HEP-PR-Runde zum Einzelhandel: Globus-Projekt nicht nachhaltig im Sinne der Kunden

Im Kampf um den Globus-Bau in der Dieselstraße in Halle haben der Hallesche Einkaufspark (HEP) in Bruckdorf und Kaufland eine PR-Agentur aus Dresden ins Boot geholt. Und die hat am Donnerstagabend eine Podiumsveranstaltung im Dorint-Hotel veranstaltet. Rechtsanwälte und Marktforscher waren eingeladen – und die äußerten sich im Fazit – wenig überraschend – gegen den Globus-Bau.
Im Podium saßen Maximilian Lehnert (Rechtsanwalt, Evershed Sutherland), Siegmar Gumz (Verkehrsplaner und Geschäftsführer Hoffmann-Leichter Ingenieurgesellschaft mbH), Thomas Johaé (Geschäftsführer Zappendorfer – Johaé GmbH & Co. KG Fleischprodukte), Dr. Manfred Stopfkuchen-Menzel (Vorsitzender Richter am VGH Baden-Württemberg a.D. / RITTERHAUS Rechtsanwälte), Sandra Emmerling (Dr. Lademann & Partner, Gesellschaft für Unternehmens- und Kommunalberatung mbH), Dr. Stefan Holl (Geschäftsführer GMA, Gesellschaft für Markt- und Absatzforschung mbH) sowie Dr.
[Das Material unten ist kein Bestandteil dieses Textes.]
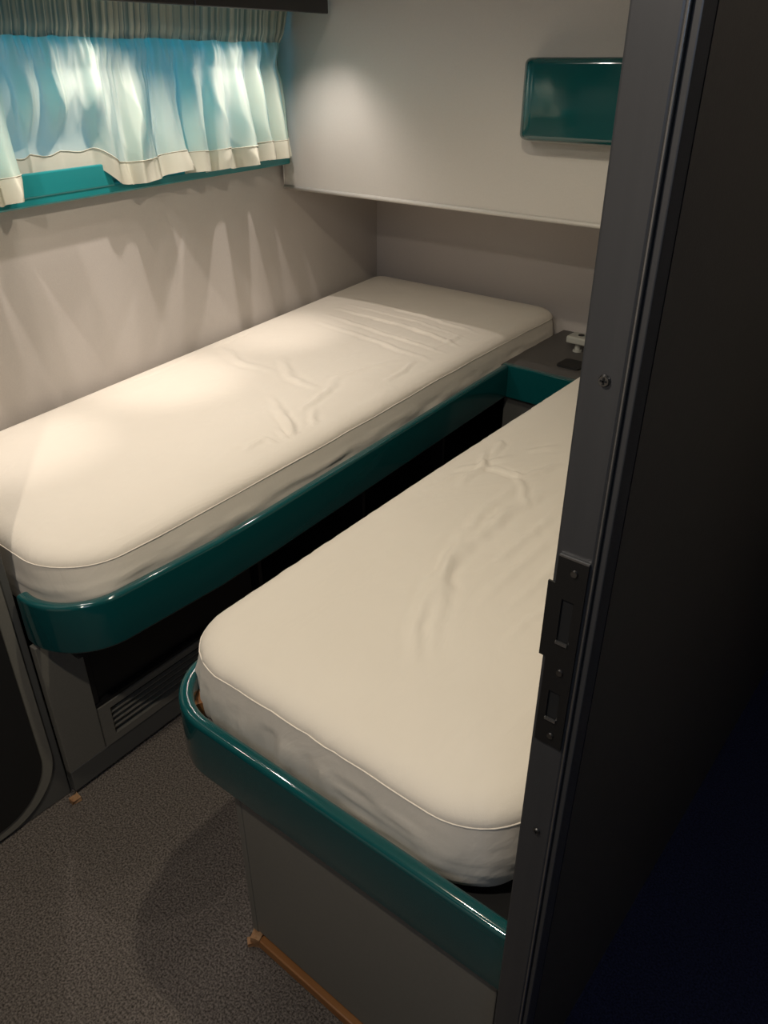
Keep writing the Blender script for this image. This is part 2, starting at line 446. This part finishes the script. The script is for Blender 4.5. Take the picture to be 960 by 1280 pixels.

Helge-Heinz Heinker als Moderator.
Die mit dem Einzelhandels- und Zentrenkonzept gewollte städtebauliche Ordnung werde in Halle (Saale) derzeit unterlaufen, indem sie für Investorenwünsche passend gemacht werde, hieß es. Dr. Stefan Holl, leitender Markt- und Absatzforscher bei GMA, sagte dazu: „Im Blick auf die Kunden und den Handel ist das Projekt in der Dieselstraße nicht nachhaltig. Heute sind andere Stadtkonzepte gefragt als vor 25 Jahren. Die Stadtzentren und das Leben in ihnen muss gestärkt werden. Einen Standort für reine Autokunden auf der grünen Wiese plant man heute so nicht mehr. Halle braucht für seine Innenstadt eine wirkliche Entwicklungsstrategie, um wieder ein attraktives und anziehendes Zentrum zu erhalten. Der Standort Dieselstraße leistet keinen Beitrag zur Innenstadtentwicklung. Vor diesem Hintergrund verstehe ich die Eile nicht, mit der in Halle nun ein neuer großer Einzelhandelsstandort ohne Anbindung an die City durchgepeitscht werden soll.“
Verkehrsgutachter Siegmar Gumz dazu weiter: „Aus verkehrsplanerischer Sicht ist es sinnvoller, einen Innenstadtstandort zu entwickeln anstatt einen Standort in peripherer Lage, auch im Hinblick auf die Vermeidung zusätzlicher CO2-Produktion. Wenn man dann trotzdem als Stadt eine periphere Lage entwickelt, dann muss man ganz genau hinsehen, damit keine Verkehrsüberlastungen entstehen. Nach aktuellem Kenntnisstand ist dies bei dieser Planung aber genau der Fall. Die Leistungsfähigkeit des Knotenpunktes Merseburger Straße/Dieselstraße ist nicht ausreichend.“
Halle (Saale) versäume es darüber hinaus, so das Expertenpodium, die Bevölkerungsentwicklung im Süden der Stadt mit zu berücksichtigen. Hier gibt es keine erkennbare positive Entwicklung für die betreffenden Stadtteile, im Gegenteil: Seit Jahren ist eine stetig rückläufige Einwohnerentwicklung in der Südstadt zu beobachten. Auch von einer sorgfältigen Stadtplanung kann nicht die Rede sein.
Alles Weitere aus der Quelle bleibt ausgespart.